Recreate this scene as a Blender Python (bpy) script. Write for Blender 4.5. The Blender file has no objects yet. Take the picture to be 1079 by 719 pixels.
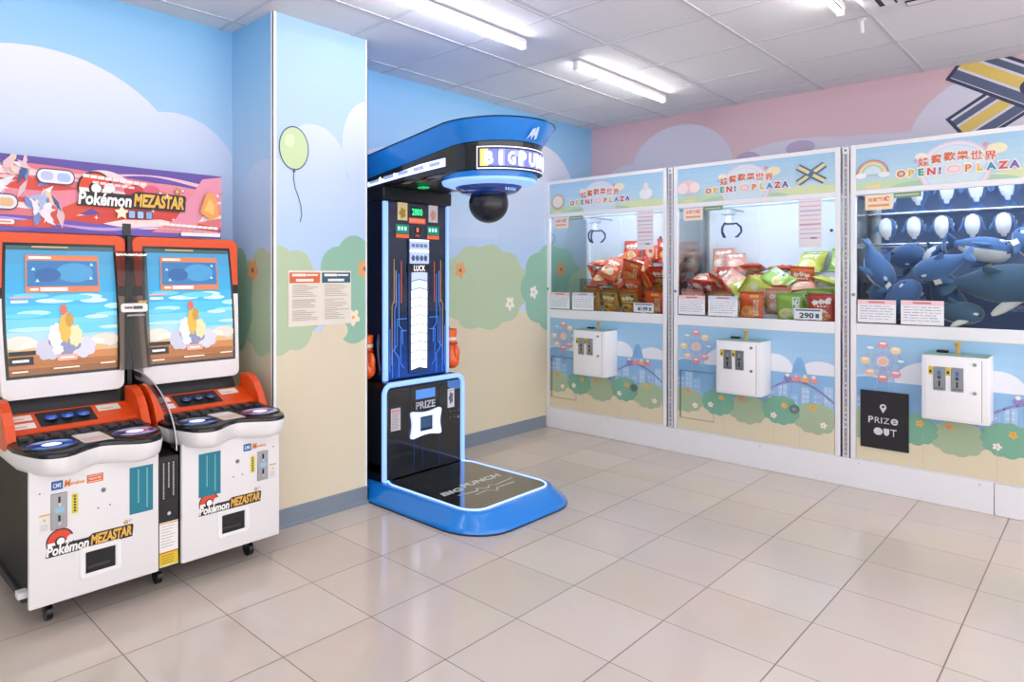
import bpy, bmesh, math, random
from mathutils import Vector, Matrix, Euler
from mathutils.geometry import tessellate_polygon
PI = math.pi
scene = bpy.context.scene
col = scene.collection
random.seed(7)

# ------------------------------------------------------------------ materials
def lin(c):
    return c/12.92 if c <= .04045 else ((c+.055)/1.055)**2.4
def rgb(h):
    return tuple(lin(int(h[i:i+2], 16)/255) for i in (0, 2, 4)) + (1,)
_m = {}
def mat(h, rough=.5, metal=0, emit=0, coat=0, spec=.5, alpha=1, noise=0):
    k = (h, rough, metal, emit, coat, spec, alpha, noise)
    if k in _m: return _m[k]
    m = bpy.data.materials.new('paint_' + h); m.use_nodes = True
    nt = m.node_tree; b = nt.nodes['Principled BSDF']
    b.inputs['Base Color'].default_value = rgb(h)
    b.inputs['Roughness'].default_value = rough
    b.inputs['Metallic'].default_value = metal
    b.inputs['Specular IOR Level'].default_value = spec
    b.inputs['Coat Weight'].default_value = coat
    b.inputs['Coat Roughness'].default_value = .08
    b.inputs['Alpha'].default_value = alpha
    if emit:
        b.inputs['Emission Color'].default_value = rgb(h)
        b.inputs['Emission Strength'].default_value = emit
    if noise:
        t = nt.nodes.new('ShaderNodeTexCoord'); n = nt.nodes.new('ShaderNodeTexNoise')
        n.inputs['Scale'].default_value = noise; n.inputs['Detail'].default_value = 4
        bp = nt.nodes.new('ShaderNodeBump'); bp.inputs['Strength'].default_value = .35; bp.inputs['Distance'].default_value = .004
        nt.links.new(t.outputs['Object'], n.inputs['Vector']); nt.links.new(n.outputs['Fac'], bp.inputs['Height'])
        nt.links.new(bp.outputs['Normal'], b.inputs['Normal'])
    _m[k] = m
    return m
def glass_mat(name, tint, gloss_mul=1.0, rough=.01):
    m = bpy.data.materials.new(name); m.use_nodes = True
    nt = m.node_tree; nt.nodes.clear()
    o = nt.nodes.new('ShaderNodeOutputMaterial'); t = nt.nodes.new('ShaderNodeBsdfTransparent'); g = nt.nodes.new('ShaderNodeBsdfGlossy')
    t.inputs[0].default_value = rgb(tint); g.inputs['Roughness'].default_value = rough
    f = nt.nodes.new('ShaderNodeFresnel'); f.inputs[0].default_value = 1.45
    mu = nt.nodes.new('ShaderNodeMath'); mu.operation = 'MULTIPLY'; mu.inputs[1].default_value = gloss_mul
    mx = nt.nodes.new('ShaderNodeMixShader'); L = nt.links.new
    L(f.outputs[0], mu.inputs[0]); L(mu.outputs[0], mx.inputs[0]); L(t.outputs[0], mx.inputs[1]); L(g.outputs[0], mx.inputs[2]); L(mx.outputs[0], o.inputs[0])
    return m
def ramp_mat(name, stops, rough=.6, axis='Z', lo=0, hi=1, emit=0):
    """printed colour gradient along one object axis (part of the artwork)"""
    m = bpy.data.materials.new(name); m.use_nodes = True
    nt = m.node_tree; b = nt.nodes['Principled BSDF']; L = nt.links.new
    t = nt.nodes.new('ShaderNodeTexCoord'); s = nt.nodes.new('ShaderNodeSeparateXYZ'); r = nt.nodes.new('ShaderNodeMapRange')
    c = nt.nodes.new('ShaderNodeValToRGB')
    L(t.outputs['Object'], s.inputs[0]); L(s.outputs[axis], r.inputs['Value'])
    r.inputs['From Min'].default_value = lo; r.inputs['From Max'].default_value = hi
    L(r.outputs['Result'], c.inputs[0]); L(c.outputs[0], b.inputs['Base Color'])
    if emit:
        L(c.outputs[0], b.inputs['Emission Color']); b.inputs['Emission Strength'].default_value = emit
    e = c.color_ramp.elements
    e[0].position = stops[0][0]; e[0].color = rgb(stops[0][1]); e[1].position = stops[-1][0]; e[1].color = rgb(stops[-1][1])
    for p_, h in stops[1:-1]:
        x = e.new(p_); x.color = rgb(h)
    b.inputs['Roughness'].default_value = rough
    return m

# ------------------------------------------------------------------ 2D shapes
def ell(cx, cy, rx, ry=None, n=28, a0=0, a1=2*PI):
    ry = rx if ry is None else ry
    full = abs(a1-a0-2*PI) < 1e-6
    k = n if full else n+1
    return [(cx+rx*math.cos(a0+(a1-a0)*i/n), cy+ry*math.sin(a0+(a1-a0)*i/n)) for i in range(k)]
def rr(x0, y0, x1, y1, r=0, n=6):
    if r <= 0: return [(x0, y0), (x1, y0), (x1, y1), (x0, y1)]
    o = []
    for cx, cy, a in ((x1-r, y0+r, -PI/2), (x1-r, y1-r, 0), (x0+r, y1-r, PI/2), (x0+r, y0+r, PI)):
        o += [(cx+r*math.cos(a+PI/2*i/n), cy+r*math.sin(a+PI/2*i/n)) for i in range(n+1)]
    return o
def blob(cx, cy, rx, ry, k=9, amp=.07, n=72, ph=0.0):
    o = []
    for i in range(n):
        a = 2*PI*i/n
        f = 1-amp+2*amp*abs(math.sin(k*a/2+ph))
        o.append((cx+rx*f*math.cos(a), cy+ry*f*math.sin(a)))
    return o
def flower(cx, cy, r, k=5, n=60, ph=.3):
    return [(cx+r*(.55+.45*abs(math.cos(k*(2*PI*i/n)/2+ph)))*math.cos(2*PI*i/n), cy+r*(.55+.45*abs(math.cos(k*(2*PI*i/n)/2+ph)))*math.sin(2*PI*i/n)) for i in range(n)]
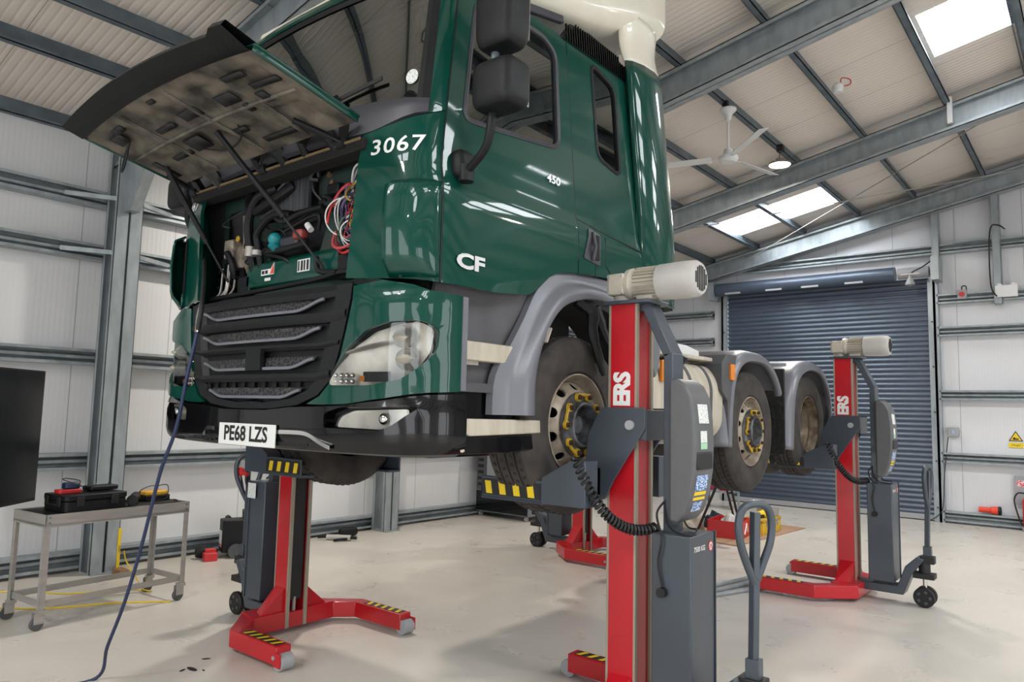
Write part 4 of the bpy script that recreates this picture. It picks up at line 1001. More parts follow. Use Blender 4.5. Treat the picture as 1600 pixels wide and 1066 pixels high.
# ---- wheels, tanks, mudguards, chassis
M_flap = mat('flap_rubber', '141414', .55, bump=1., bscale=26)
def wheel(yc, zc, g, kind):
    Xo = 1.198
    O = (0, yc, zc); w_ = .33 if kind != 'dual' else .29
    P = lambda prof: [(g*(Xo-a), r) for a, r in prof]
    prof = [(.035, .300), (.012, .315), (.004, .36), (.0, .41), (.006, .46), (.022, .492), (.034, .503), (.05, .516), (.095, .520), (.097, .508), (.107, .508), (.109, .520), (w_/2-.006, .520), (w_/2-.004, .508), (w_/2+.004, .508), (w_/2+.006, .520), (w_-.107, .520), (w_-.105, .508), (w_-.097, .508), (w_-.095, .520), (w_-.05, .516), (w_-.03, .50), (w_-.006, .46), (w_, .41), (w_-.01, .34), (w_-.03, .30)]
    ty = tb(MB().lathe(P(prof), O, 'x', 64), 'tyre', M_rub, ang=30)
    mb = MB()
    for i in range(64):
        a = 2*PI*i/64
        for k, xx in enumerate((.075, w_/2-.035, w_/2+.035, w_-.075)):
            b = a+.05*(k % 2); c = Vector((g*(Xo-xx), yc+.5205*math.cos(b), zc+.5205*math.sin(b)))
            mb.box(c, (.022, .012, .004), Matrix.Rotation(b-PI/2, 3, 'X') @ Matrix.Rotation(.5*(-1)**k, 3, 'Z'))
    tb(mb, 'tread_sipe', M_ink, ty, smooth=False)['kind'] = 'stuff'
    rim = [(.035, .300), (.018, .300), (.016, .292), (.028, .284), (.05, .277), (.075, .272), (.09, .258), (.16, .252), (.24, .262), (.30, .285)]
    rm = tb(MB().lathe(P(rim), O, 'x', 64), 'wheel_rim', M_rimr if kind == 'dual' else M_rim, ty)
    if kind == 'dual':
        # deep dished disc far inside, second tyre behind it
        mb = MB().lathe(P([(.10, .26), (.15, .235), (.20, .22), (.235, .18), (.24, .14)]), O, 'x', 48); tb(mb, 'wheel_disc', M_rimr, ty)
        mb = MB().lathe(P([(.24, .14), (.20, .135), (.19, .10), (.12, .095), (.11, .0)]), O, 'x', 32); tb(mb, 'hub', M_hub, ty)
        mb = MB().lathe([(g*(Xo-a-.33), r) for a, r in prof], O, 'x', 48); tb(mb, 'tyre', M_rub)
        for i in range(10):
            a = 2*PI*i/10; c = Vector((g*(Xo-.235), yc+.165*math.cos(a), zc+.165*math.sin(a)))
            tb(MB().cyl(c, c+Vector((g*.03, 0, 0)), .016, 6), 'wheel_nut', M_nut, ty)
        return
    def disc(a, b):
        r = math.hypot(a, b); t = max(0, min(1, (r-.165)/(.262-.165)))
        return Vector((g*(Xo-.015-.085*t**1.6), yc+a, zc+b))
    circ = lambda r, n: [(r*math.cos(2*PI*i/n), r*math.sin(2*PI*i/n)) for i in range(n)]
    hol = []
    for i in range(10):
        a = 2*PI*(i+.5)/10; c = Vector((.226*math.cos(a), .226*math.sin(a))); e, f_ = Vector((math.cos(a), math.sin(a))), Vector((-math.sin(a), math.cos(a)))
        hol.append([tuple(c+e*.024*math.cos(2*PI*k/12)+f_*.031*math.sin(2*PI*k/12)) for k in range(12)])
    mb = MB(); panel(mb, circ(.262, 60), [circ(.155, 40)]+hol, step=.022, f=disc, thick=.012*g); tb(mb, 'wheel_disc', M_rim, ty)
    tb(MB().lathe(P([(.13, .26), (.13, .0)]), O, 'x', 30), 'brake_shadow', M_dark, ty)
    mb = MB().lathe(P([(.02, .192), (.004, .190), (.0, .15), (.0, .135), (-.03, .130), (-.036, .123), (-.030, .115), (.035, .108), (.042, .06), (.022, .05), (.018, .0)]), O, 'x', 40); hb = tb(mb, 'hub', M_hub, ty)
    for i in range(10):
        a = 2*PI*i/10; c = Vector((g*(Xo+.0), yc+.168*math.cos(a), zc+.168*math.sin(a)))
        tb(MB().cyl(c, c+Vector((g*.028, 0, 0)), .017, 6).cyl(c, c+Vector((g*.042, 0, 0)), .010, 8), 'wheel_nut', M_nut, ty)
    for i in range(5):        # linked yellow retainers
        a0 = 2*PI*(2*i)/10; a1 = 2*PI*(2*i+1)/10
        mb = MB()
        for a in (a0, a1):
            c = Vector((g*(Xo+.012), yc+.168*math.cos(a), zc+.168*math.sin(a))); mb.tube([c-Vector((g*.008, 0, 0)), c+Vector((g*.008, 0, 0))], [.026, .024], 14)
        mb.tube([(g*(Xo+.012), yc+.175*math.cos(a0+(a1-a0)*k/4), zc+.175*math.sin(a0+(a1-a0)*k/4)) for k in range(5)], .011, 6)
        tb(mb, 'nut_retainer', M_yel, ty)
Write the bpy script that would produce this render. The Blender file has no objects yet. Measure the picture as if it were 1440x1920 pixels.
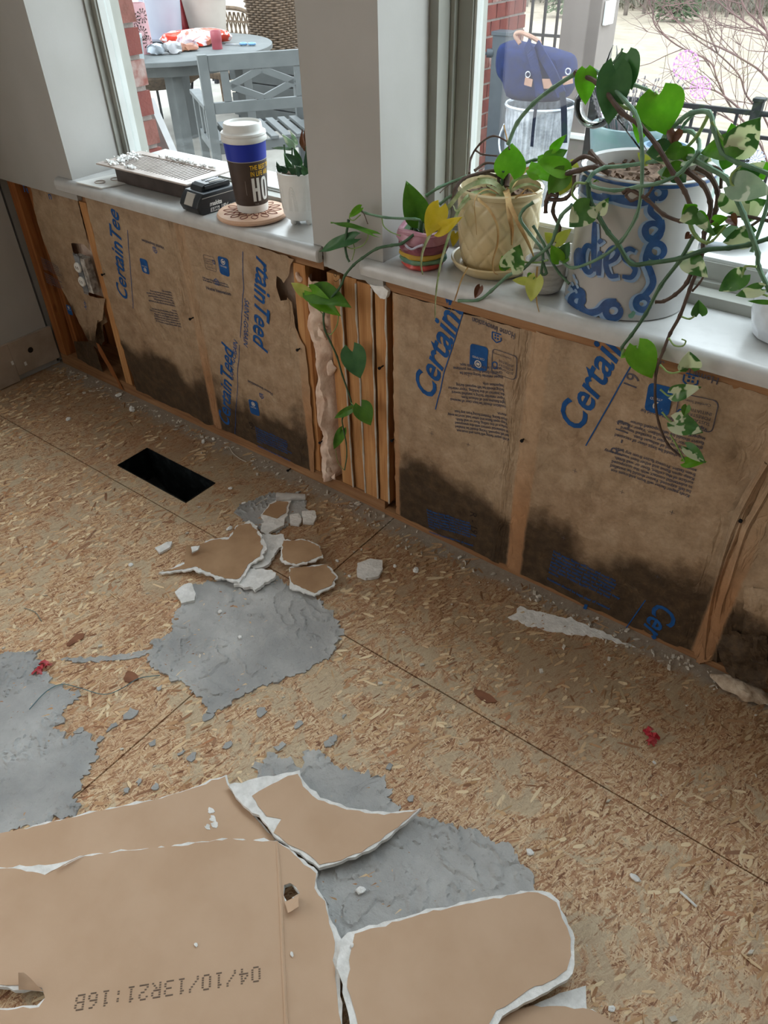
import bpy, bmesh, math, random
import numpy as np
from mathutils import Vector, Matrix, noise
from mathutils.geometry import delaunay_2d_cdt
random.seed(7)
SC = bpy.context.scene
COL = SC.collection
PI = math.pi
# ---------------------------------------------------------------- camera
RW = np.array([[0.79662807, 0.37200752, -0.47643901],
               [0.60411692, -0.51690901, 0.6065046],
               [-0.02065134, -0.77098345, -0.63652026]])
CP = np.array([2.29304276, -1.14221346, 1.2])
FX = 1387.0
cd = bpy.data.cameras.new('camera'); cam = bpy.data.objects.new('camera', cd); COL.objects.link(cam)
cd.sensor_fit = 'VERTICAL'; cd.sensor_height = 36.0; cd.lens = 36.0 * FX / 1920.0
cd.clip_start = 0.02; cd.clip_end = 500
m = Matrix.Identity(4)
for r in range(3):
    m[r][0] = RW[r][0]; m[r][1] = -RW[r][1]; m[r][2] = -RW[r][2]; m[r][3] = CP[r]
cam.matrix_world = m
SC.camera = cam
# ---------------------------------------------------------------- sky and light
w = bpy.data.worlds.new('overcast_sky'); SC.world = w; w.use_nodes = True
nt = w.node_tree; bg = nt.nodes['Background']
tc = nt.nodes.new('ShaderNodeTexCoord'); sep = nt.nodes.new('ShaderNodeSeparateXYZ')
rp = nt.nodes.new('ShaderNodeValToRGB')
rp.color_ramp.elements[0].position = 0.0; rp.color_ramp.elements[0].color = (0.92, 0.96, 1.0, 1)
rp.color_ramp.elements[1].position = 1.0; rp.color_ramp.elements[1].color = (0.84, 0.92, 1.0, 1)
nt.links.new(tc.outputs['Generated'], sep.inputs[0]); nt.links.new(sep.outputs['Z'], rp.inputs[0])
nt.links.new(rp.outputs[0], bg.inputs[0]); bg.inputs[1].default_value = 5.0
def area(name, loc, rot, sx, sy, power, col):
    l = bpy.data.lights.new(name, 'AREA'); l.shape = 'RECTANGLE'; l.size = sx; l.size_y = sy
    l.energy = power; l.color = col
    o = bpy.data.objects.new(name, l); COL.objects.link(o); o.location = loc; o.rotation_euler = rot
    return o
# daylight of the room's other windows: one glazed door in the left wall, one window in the wall behind the camera
area('daylight_glass_door', (0.06, -2.3, 1.15), (0, -PI/2, 0), 1.9, 2.2, 26, (1.0, 0.97, 0.94))
area('daylight_rear_window', (2.2, -3.9, 1.5), (PI/2, 0, 0), 2.4, 1.6, 3, (1.0, 0.96, 0.92))
vs = SC.view_settings
SC.display_settings.display_device = 'sRGB'
vs.view_transform = 'Standard'; vs.look = 'None'; vs.gamma = 1.0; vs.exposure = 0.18; vs.use_curve_mapping = False
# ---------------------------------------------------------------- survey helpers: photo pixel -> point on a real plane
def ray(u, v):
    d = RW @ np.array([u - 720.0, v - 960.0, FX]); return d / np.linalg.norm(d)
def PY(u, v, y):
    r = ray(u, v); t = (y - CP[1]) / r[1]; return Vector(CP + t * r)
def PZ(u, v, z=0.0):
    r = ray(u, v); t = (z - CP[2]) / r[2]; return Vector(CP + t * r)
def crop(ox, oy, s, pts): return [(ox + p[0] / s, oy + p[1] / s) + tuple(p[2:]) for p in pts]
# ---------------------------------------------------------------- materials
def lin(c):
    return tuple(((v / 255.0) / 12.92 if v <= 10 else (((v / 255.0) + 0.055) / 1.055) ** 2.4) for v in c) + (1,)
class NT:
    def __init__(s, name):
        s.m = bpy.data.materials.new(name); s.m.use_nodes = True; s.t = s.m.node_tree
        s.b = s.t.nodes['Principled BSDF']; s.out = s.t.nodes['Material Output']
    def n(s, ty, **k):
        x = s.t.nodes.new(ty)
        for a, v in k.items(): setattr(x, a, v)
        return x
    def l(s, a, b): s.t.links.new(a, b)
    def val(s, sock, v):
        if hasattr(v, 'is_linked') or isinstance(v, bpy.types.NodeSocket): s.l(v, sock)
        else: sock.default_value = v
    def math(s, op, a, b=0.0, c=None, clamp=False):
        x = s.n('ShaderNodeMath', operation=op); x.use_clamp = clamp
        s.val(x.inputs[0], a); s.val(x.inputs[1], b)
        if c is not None: s.val(x.inputs[2], c)
        return x.outputs[0]
    def mix(s, f, a, b, bt='MIX'):
        x = s.n('ShaderNodeMix', data_type='RGBA', blend_type=bt)
        s.val(x.inputs[0], f); s.val(x.inputs[6], a); s.val(x.inputs[7], b); return x.outputs[2]
    def pos(s): return s.n('ShaderNodeNewGeometry').outputs['Position']
    def obj(s): return s.n('ShaderNodeTexCoord').outputs['Object']
    def map(s, v, sc=(1, 1, 1), rot=(0, 0, 0), loc=(0, 0, 0)):
        x = s.n('ShaderNodeMapping'); s.l(v, x.inputs[0])
        x.inputs[1].default_value = loc; x.inputs[2].default_value = rot; x.inputs[3].default_value = sc; return x.outputs[0]
    def noise(s, v, sc, det=4, rough=.55, dist=0):
        x = s.n('ShaderNodeTexNoise'); s.l(v, x.inputs['Vector']); x.inputs['Scale'].default_value = sc
        x.inputs['Detail'].default_value = det; x.inputs['Roughness'].default_value = rough; x.inputs['Distortion'].default_value = dist
        return x.outputs['Fac']
    def ramp(s, f, els, const=False):
        x = s.n('ShaderNodeValToRGB'); s.l(f, x.inputs[0]); cr = x.color_ramp
        if const: cr.interpolation = 'CONSTANT'
        while len(cr.elements) < len(els): cr.elements.new(0.5)
        for e, (p, c) in zip(cr.elements, els):
            e.position = p; e.color = c if len(c) == 4 else lin(c)
        return x.outputs[0]
    def fr(s, f, a, b): # remap clamp
        x = s.n('ShaderNodeMapRange'); s.l(f, x.inputs[0]); x.inputs[1].default_value = a; x.inputs[2].default_value = b
        return x.outputs[0]
    def bump(s, h, st, dist=0.002):
        x = s.n('ShaderNodeBump'); s.l(h, x.inputs['Height']); x.inputs['Strength'].default_value = st; x.inputs['Distance'].default_value = dist
        s.l(x.outputs[0], s.b.inputs['Normal']); return x
def mk(name, col, col2=None, nsc=20, rough=.6, spec=.4, bsc=None, bst=.3, bd=.001, stretch=(1, 1, 1), metal=0, sheen=0, world=False, amt=(.35, .65), sss=0):
    N = NT(name); b = N.b
    b.inputs['Roughness'].default_value = rough; b.inputs['Specular IOR Level'].default_value = spec; b.inputs['Metallic'].default_value = metal
    v = N.map(N.pos() if world else N.obj(), stretch)
    if col2:
        N.l(N.mix(N.fr(N.noise(v, nsc), *amt), lin(col), lin(col2)), b.inputs['Base Color'])
    else: b.inputs['Base Color'].default_value = lin(col)
    if bsc: N.bump(N.noise(v, bsc, 5), bst, bd)
    if sheen: b.inputs['Sheen Weight'].default_value = sheen
    if sss:
        b.inputs['Subsurface Weight'].default_value = sss; b.inputs['Subsurface Radius'].default_value = (.01, .01, .01)
    return N.m
M = {}
M['wall'] = mk('painted_drywall', (178, 176, 172), (172, 170, 165), 6, .75, .25, 180, .15, .0006, world=True)
M['gypsum'] = mk('gypsum_core', (242, 242, 240), (220, 220, 217), 60, .9, .1, 160, .9, .002)
M['trimwhite'] = mk('white_window_vinyl', (196, 199, 196), (188, 190, 186), 9, .45, .4, 90, .08, .0005)
M['frame'] = mk('grey_window_frame', (150, 150, 142), (158, 158, 150), 12, .5, .4, 90, .1, .0005)
M['sill'] = mk('white_quartz_sill', (196, 196, 194), (184, 184, 182), 30, .28, .5, 200, .05, .0003, world=True, amt=(.45, .75))
M['blackmetal'] = mk('black_metal', (22, 23, 26), (30, 31, 34), 30, .6, .2)
M['ceil'] = mk('white_ceiling', (225, 225, 222), (218, 218, 214), 5, .9, .2)
M['white'] = mk('white_plastic', (232, 232, 228), (222, 222, 218), 14, .4, .4)
M['dark'] = mk('dark_cavity', (34, 28, 24), (50, 40, 32), 20, .9, .1)
M['caulk'] = mk('white_caulk', (214, 208, 198), (192, 184, 170), 40, .7, .3, 200, .4)
M['mortarjoint'] = mk('mortar_joint', (150, 142, 136), (130, 120, 114), 40, .9, .1, 200, .6, .002)
M['brick'] = mk('red_brick', (124, 70, 62), (108, 58, 54), 14, .9, .15, 150, .6, .002)
M['brick2'] = mk('brown_brick', (110, 70, 62), (134, 88, 80), 18, .9, .15, 150, .6, .002)
M['brick3'] = mk('whitewashed_brick', (126, 76, 68), (158, 142, 136), 22, .9, .15, 150, .6, .002)
def wood(name, c1, c2, c3, axis):
    N = NT(name)
    sc = {'z': (60, 60, 3), 'x': (3, 60, 60)}[axis]
    v = N.map(N.pos(), sc); g = N.noise(v, 1.0, 6, .6, 1.2)
    big = N.noise(N.pos(), 7, 3)
    c = N.ramp(g, [(.3, c1), (.5, c2), (.7, c3)])
    c = N.mix(N.fr(big, .35, .7), c, N.mix(.5, c, lin(c1)))
    # knots
    vo = N.n('ShaderNodeTexVoronoi'); N.l(N.map(N.pos(), (9, 9, 3.2) if axis == 'z' else (3.2, 9, 9)), vo.inputs['Vector']); vo.inputs['Scale'].default_value = 1.3
    k = N.fr(vo.outputs['Distance'], .10, .04)
    c = N.mix(k, c, lin((96, 56, 30)))
    N.l(c, N.b.inputs['Base Color']); N.b.inputs['Roughness'].default_value = .7; N.b.inputs['Specular IOR Level'].default_value = .25
    N.bump(g, .3, .001); return N.m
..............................
EXERCISE REQUIREMENTS
Copy out all lines above that include the string "lathe".

TASK RESPONSE
    ty = tb(MB().lathe(P(prof), O, 'x', 64), 'tyre', M_rub, ang=30)
    rm = tb(MB().lathe(P(rim), O, 'x', 64), 'wheel_rim', M_rimr if kind == 'dual' else M_rim, ty)
        mb = MB().lathe(P([(.10, .26), (.15, .235), (.20, .22), (.235, .18), (.24, .14)]), O, 'x', 48); tb(mb, 'wheel_disc', M_rimr, ty)
        mb = MB().lathe(P([(.24, .14), (.20, .135), (.19, .10), (.12, .095), (.11, .0)]), O, 'x', 32); tb(mb, 'hub', M_hub, ty)
        mb = MB().lathe([(g*(Xo-a-.33), r) for a, r in prof], O, 'x', 48); tb(mb, 'tyre', M_rub)
    tb(MB().lathe(P([(.13, .26), (.13, .0)]), O, 'x', 30), 'brake_shadow', M_dark, ty)
    mb = MB().lathe(P([(.02, .192), (.004, .190), (.0, .15), (.0, .135), (-.03, .130), (-.036, .123), (-.030, .115), (.035, .108), (.042, .06), (.022, .05), (.018, .0)]), O, 'x', 40); hb = tb(mb, 'hub', M_hub, ty)